Si hace siete días les proponía pensar que vivimos tiempos raros, esa rareza crece minuto a minuto y el mundo se ennegrece, se va distorsionando y se enquista sobremanera.
Cada informativo de radio y televisión, cada portada de diario digital se abre con un bombardeo en Oriente Medio, una muerte violenta o una salida de pata de banco del primer iluminado -o iluminada- que quiere conseguir su minuto de gloria.
Hoy, ese día en que uno ya no sabe qué pensar, qué decir o con quién hablar, sólo la estupefacción envuelve mis pensamientos.
Y es que, en vista de que últimamente proliferan los todólogos, de cara y anónimos; esos especialistas en todo pero en nada. Esos que se han probado todos los zapatos del prójimo.
Hoy me atrevo a reproducir unas sabias, elocuentes y lapidarias palabras de alguien a quien siempre admiré en esta cosa del periodismo.
No estoy aquí para dar lecciones.
No soy juez ni la conciencia de nadie. Mucho menos el verdugo.
No soy una bandera ni una biblia, ni una constitución.

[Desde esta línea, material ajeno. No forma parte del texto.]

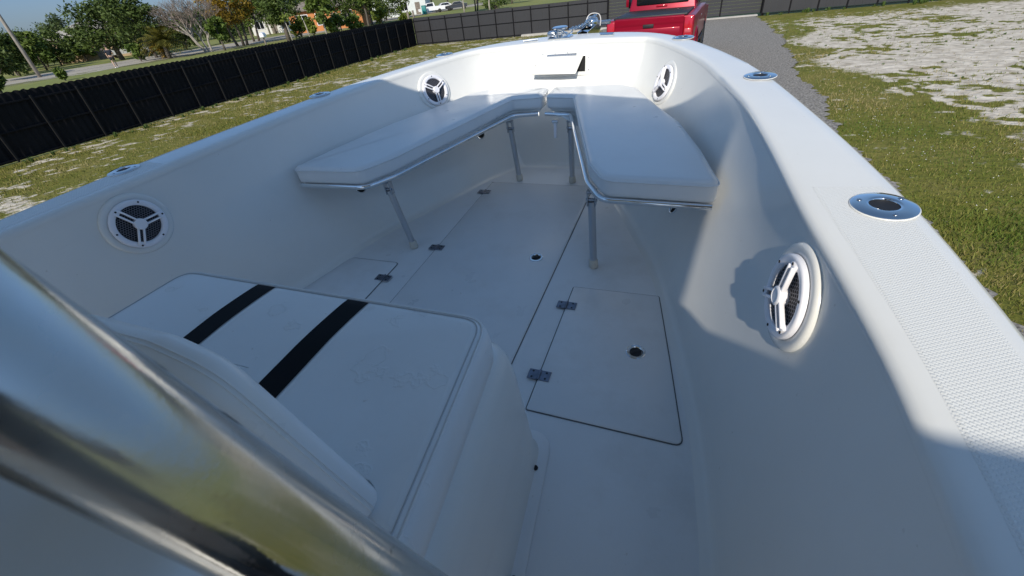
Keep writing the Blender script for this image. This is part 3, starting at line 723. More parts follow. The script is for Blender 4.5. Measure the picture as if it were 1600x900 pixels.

Soy sencillamente un hombre. Un hombre que, en vista de que no puede cambiar el mundo, procura, al menos, que el mundo no lo cambie.
Entre mis sueños no figura ni la gloria ni el poder.
No he venido a prometer el paraíso. No he venido a redimir al hombre.
No soy más que nadie… ni sé más que nadie.
Soy lo que soy y sé lo que sé y con eso me basta.
En realidad estoy tan confundido… como tú.